É papel da escola trabalhar o cuidar e o educar de forma integrada, pois desta visão decorre que, para favorecer o crescimento de um ser competente, autêntico e criativo, é nosso papel estabelecer uma relação de escuta afetiva com cada criança, buscando conhecer suas possibilidades, interesses e necessidades; suas percepções e indagações. Assim, caminhamos a seu lado, dando-lhe suporte e favorecendo que suas experiências e expressões possam ser vividas plenamente em um ambiente social e cultural que respeite seu direito de ser criança e lhe ofereça “alimento” para que seu desenvolvimento se dê de forma integrada.

Nesse sentido, as escolhas curriculares são de suma importância para que as experiências das crianças na escola sejam de fato significativas e para que a rotina escolar se dê de forma a garantir esta vivência integrada do cuidado e da aprendizagem.

É com esse intuito que buscamos trabalhar a rotina de forma a favoreçer as necessidades e interesses das crianças, garantindo a higiene, a alimentação, a brincadeira e o desenvolvimento dos demais projetos. A rotina dos grupos está em constante reavaliação, afinada com a dinâmica do individual e do coletivo, com o tempo (ritmo) de exploração de cada um e da criação coletiva.

O espaço da escola também é essencial para o desenvolvimento de nosso projeto e é considerado educador. Assim, deve ser ao mesmo tempo acolhedor e desafiador, instigando a criança a tocar, se aventurar, pesquisar e criar, e deve buscar gerar inúmeras experiências e aprendizagens. Entendemos que o espaço escolar declara seus valores. Desta forma, o espaço da Recreio favorece o desenvolvimento da autonomia, das relações interpessoais e das aprendizagens da criança, dando a ela possibilidade de realizar escolhas a partir de seus desejos e necessidades de experimentação, pesquisa e brincadeira.

A perspectiva até aqui apresentada baseia-se fundamentalmente numa relação de confiança, deslocando o professor do lugar daquele que ensina e guia a criança, para aquele que – carregado de seus saberes, suspendendo-os e duvidando destes quando necessário — estabelece com ela uma relação de respeito mútuo, de generosidade e parceria.

Este professor, em posição de escuta e sensibilidade, também se deixa contagiar e orientar pela criança, por suas perguntas, seus interesses e necessidades, e abre-se à possibilidade de redescobrir o mundo, encantado pela curiosidade, pelo olhar singular e pelo rico universo de fantasia e brincadeira tão característico da infância.

“Quando mantemos a especificidade da brincadeira, tem-se estes elementos que são a incerteza, a ausência de consequência e a decisão da iniciativa da criança e que definem este espaço aberto de experimentação, no qual o adulto não pode orientar muito, senão arrisca-se a destruir o interesse da brincadeira, ou seja, o fato da criança dominar o espaço de experiência.” Gilles Brougère.

Isto não diminui o trabalho ou a importância do professor, muito pelo contrário.
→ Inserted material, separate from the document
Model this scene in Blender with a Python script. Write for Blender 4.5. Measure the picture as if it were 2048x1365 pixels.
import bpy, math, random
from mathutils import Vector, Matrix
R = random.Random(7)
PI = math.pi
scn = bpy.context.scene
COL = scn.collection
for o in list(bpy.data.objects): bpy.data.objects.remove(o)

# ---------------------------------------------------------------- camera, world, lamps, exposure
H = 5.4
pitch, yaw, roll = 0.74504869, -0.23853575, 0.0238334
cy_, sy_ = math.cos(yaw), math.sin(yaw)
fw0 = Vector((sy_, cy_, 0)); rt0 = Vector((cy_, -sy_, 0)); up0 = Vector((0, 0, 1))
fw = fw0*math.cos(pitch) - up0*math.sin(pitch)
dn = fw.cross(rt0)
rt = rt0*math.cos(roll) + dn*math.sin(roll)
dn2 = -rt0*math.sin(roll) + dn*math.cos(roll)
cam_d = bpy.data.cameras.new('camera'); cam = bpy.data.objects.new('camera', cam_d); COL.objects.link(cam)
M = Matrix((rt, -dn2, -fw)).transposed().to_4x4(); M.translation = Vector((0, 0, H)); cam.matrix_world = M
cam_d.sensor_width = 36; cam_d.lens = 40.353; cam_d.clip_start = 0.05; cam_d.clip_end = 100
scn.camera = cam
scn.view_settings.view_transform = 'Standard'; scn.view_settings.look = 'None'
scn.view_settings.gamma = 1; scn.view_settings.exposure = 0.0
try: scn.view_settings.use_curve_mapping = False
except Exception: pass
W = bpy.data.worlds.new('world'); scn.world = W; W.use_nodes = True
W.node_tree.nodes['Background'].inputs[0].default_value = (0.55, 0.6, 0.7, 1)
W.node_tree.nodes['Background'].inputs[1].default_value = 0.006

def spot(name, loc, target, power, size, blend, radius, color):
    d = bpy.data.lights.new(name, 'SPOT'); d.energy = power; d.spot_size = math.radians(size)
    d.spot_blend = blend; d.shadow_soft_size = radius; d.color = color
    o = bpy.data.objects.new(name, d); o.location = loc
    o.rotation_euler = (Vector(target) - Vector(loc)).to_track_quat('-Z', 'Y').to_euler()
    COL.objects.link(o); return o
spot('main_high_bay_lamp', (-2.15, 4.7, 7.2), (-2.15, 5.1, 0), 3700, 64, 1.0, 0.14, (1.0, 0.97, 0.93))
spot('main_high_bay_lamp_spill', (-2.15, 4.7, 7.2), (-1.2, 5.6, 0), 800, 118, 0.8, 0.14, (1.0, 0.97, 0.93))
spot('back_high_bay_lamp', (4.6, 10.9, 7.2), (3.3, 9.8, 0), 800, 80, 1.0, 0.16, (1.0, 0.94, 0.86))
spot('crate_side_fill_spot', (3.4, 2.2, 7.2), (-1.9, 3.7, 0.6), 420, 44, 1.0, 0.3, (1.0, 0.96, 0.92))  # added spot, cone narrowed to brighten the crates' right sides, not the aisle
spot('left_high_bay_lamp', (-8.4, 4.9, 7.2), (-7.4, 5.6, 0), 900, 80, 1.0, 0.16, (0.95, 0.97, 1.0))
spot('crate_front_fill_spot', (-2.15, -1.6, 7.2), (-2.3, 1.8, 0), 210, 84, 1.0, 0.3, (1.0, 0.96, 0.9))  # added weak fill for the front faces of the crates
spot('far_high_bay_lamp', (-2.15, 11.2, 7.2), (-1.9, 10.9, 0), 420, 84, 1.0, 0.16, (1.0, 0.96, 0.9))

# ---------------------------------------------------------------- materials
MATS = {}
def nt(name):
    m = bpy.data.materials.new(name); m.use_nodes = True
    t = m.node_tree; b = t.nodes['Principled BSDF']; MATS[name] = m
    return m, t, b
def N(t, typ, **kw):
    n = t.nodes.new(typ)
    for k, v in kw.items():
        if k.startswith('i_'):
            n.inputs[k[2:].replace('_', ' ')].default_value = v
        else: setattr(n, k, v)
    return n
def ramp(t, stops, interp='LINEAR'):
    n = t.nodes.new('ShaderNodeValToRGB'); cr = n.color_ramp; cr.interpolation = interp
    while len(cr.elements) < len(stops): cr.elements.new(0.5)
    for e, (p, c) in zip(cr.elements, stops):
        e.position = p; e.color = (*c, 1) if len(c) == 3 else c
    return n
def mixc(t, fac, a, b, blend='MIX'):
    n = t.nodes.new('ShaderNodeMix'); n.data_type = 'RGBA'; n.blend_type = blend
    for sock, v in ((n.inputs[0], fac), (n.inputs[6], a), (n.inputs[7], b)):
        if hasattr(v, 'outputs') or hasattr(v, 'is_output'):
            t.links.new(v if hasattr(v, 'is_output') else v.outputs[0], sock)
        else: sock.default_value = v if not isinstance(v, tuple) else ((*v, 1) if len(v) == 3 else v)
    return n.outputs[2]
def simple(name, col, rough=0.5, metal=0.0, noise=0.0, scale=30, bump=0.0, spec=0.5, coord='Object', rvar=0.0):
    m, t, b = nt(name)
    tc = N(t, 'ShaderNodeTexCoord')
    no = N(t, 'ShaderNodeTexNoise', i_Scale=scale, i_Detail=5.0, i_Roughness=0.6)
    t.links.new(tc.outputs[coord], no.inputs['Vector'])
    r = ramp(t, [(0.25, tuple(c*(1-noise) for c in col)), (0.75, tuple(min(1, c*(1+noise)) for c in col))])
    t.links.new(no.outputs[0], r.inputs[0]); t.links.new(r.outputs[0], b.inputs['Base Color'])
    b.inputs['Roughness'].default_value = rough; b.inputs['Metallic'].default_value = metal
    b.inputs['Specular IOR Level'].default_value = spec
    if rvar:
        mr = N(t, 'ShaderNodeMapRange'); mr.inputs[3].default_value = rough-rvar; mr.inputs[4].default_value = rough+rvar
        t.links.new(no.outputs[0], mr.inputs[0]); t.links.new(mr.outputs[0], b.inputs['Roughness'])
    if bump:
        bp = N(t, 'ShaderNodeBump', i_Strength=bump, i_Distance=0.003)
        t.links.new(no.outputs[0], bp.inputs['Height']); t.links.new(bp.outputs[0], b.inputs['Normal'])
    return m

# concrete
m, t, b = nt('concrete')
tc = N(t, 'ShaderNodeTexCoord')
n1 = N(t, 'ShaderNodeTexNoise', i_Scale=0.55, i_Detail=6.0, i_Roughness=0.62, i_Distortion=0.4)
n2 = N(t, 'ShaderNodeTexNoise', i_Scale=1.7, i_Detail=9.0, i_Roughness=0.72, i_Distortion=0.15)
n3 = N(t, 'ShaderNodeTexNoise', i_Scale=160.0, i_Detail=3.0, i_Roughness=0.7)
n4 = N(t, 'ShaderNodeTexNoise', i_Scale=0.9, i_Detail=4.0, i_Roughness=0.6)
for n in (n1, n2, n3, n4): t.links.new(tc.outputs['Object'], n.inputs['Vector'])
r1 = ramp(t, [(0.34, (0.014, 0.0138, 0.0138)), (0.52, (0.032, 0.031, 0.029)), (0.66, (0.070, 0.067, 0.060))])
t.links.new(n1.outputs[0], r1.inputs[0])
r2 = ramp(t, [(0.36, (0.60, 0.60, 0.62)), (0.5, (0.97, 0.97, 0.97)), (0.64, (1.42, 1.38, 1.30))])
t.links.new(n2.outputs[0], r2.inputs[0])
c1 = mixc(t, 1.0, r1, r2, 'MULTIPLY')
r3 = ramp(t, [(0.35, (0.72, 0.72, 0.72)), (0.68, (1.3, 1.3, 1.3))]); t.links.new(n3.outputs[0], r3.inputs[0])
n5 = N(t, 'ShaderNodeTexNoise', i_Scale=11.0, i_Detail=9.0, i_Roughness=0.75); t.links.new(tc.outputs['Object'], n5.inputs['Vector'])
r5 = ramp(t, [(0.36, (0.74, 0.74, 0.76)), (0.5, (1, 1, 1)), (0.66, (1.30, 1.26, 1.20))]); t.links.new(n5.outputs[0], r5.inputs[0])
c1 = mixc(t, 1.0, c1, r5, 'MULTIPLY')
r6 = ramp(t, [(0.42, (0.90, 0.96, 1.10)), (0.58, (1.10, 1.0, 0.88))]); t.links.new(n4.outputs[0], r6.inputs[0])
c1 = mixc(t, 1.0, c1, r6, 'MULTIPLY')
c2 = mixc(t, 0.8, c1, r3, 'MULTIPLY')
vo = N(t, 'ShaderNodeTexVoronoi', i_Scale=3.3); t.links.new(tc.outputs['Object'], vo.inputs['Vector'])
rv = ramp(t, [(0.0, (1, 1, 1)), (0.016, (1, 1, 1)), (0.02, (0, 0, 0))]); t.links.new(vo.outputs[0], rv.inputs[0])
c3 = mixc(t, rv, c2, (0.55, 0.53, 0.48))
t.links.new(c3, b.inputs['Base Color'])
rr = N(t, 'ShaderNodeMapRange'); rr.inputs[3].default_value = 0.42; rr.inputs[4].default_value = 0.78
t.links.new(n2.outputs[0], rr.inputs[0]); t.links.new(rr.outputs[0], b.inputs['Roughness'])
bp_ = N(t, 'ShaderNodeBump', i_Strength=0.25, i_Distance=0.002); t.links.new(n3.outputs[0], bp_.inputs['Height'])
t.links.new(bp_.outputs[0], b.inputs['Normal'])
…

Se na brincadeira se estabelece um espaço de liberdade e experimentação, o educador, por sua vez, assume uma postura de escuta, observação e testemunho sensível do gesto espontâneo e lúdico, para – munido destas observações e da constatação de interesses, saberes e necessidades das crianças brincantes – ser capaz de contribuir com este brincar, refletindo sobre e planejando sua prática.

Como afirma Renata Meirelles, “Não se trata de um espontaneismo ingênuo no qual vigora o afastamento do educador para dar espaço ao laissez faire, ao fazer por fazer, como se fosse suficiente conceder às crianças a oportunidade de brincarem livres, acreditando que num passe de mágica, todas as necessidades delas seriam supridas.(…)” Assim, além da observação e escuta sensível ao brincar espontâneo das crianças, organizar e planejar espaços, tempos e materiais para estas brincadeiras, bem como – em momentos que não os da brincadeira – pesquisar, selecionar e apresentar nosso repertório cultural de forma adequada e articulada às questões das crianças; são ações fundamentais da prática do educador. Ações estas que possibilitam ampliação e aprofundamento do repertório simbólico do grupo.

Desta forma, se estes conteúdos disponibilizados por nossa cultura (pela escola, por educadores e por outras crianças de suas relações) fizerem de fato sentido para elas, as crianças terão — por conta própria — oportunidade de integrá-los e ressignificá-los em seu brincar, ampliando e aprofundando seus saberes.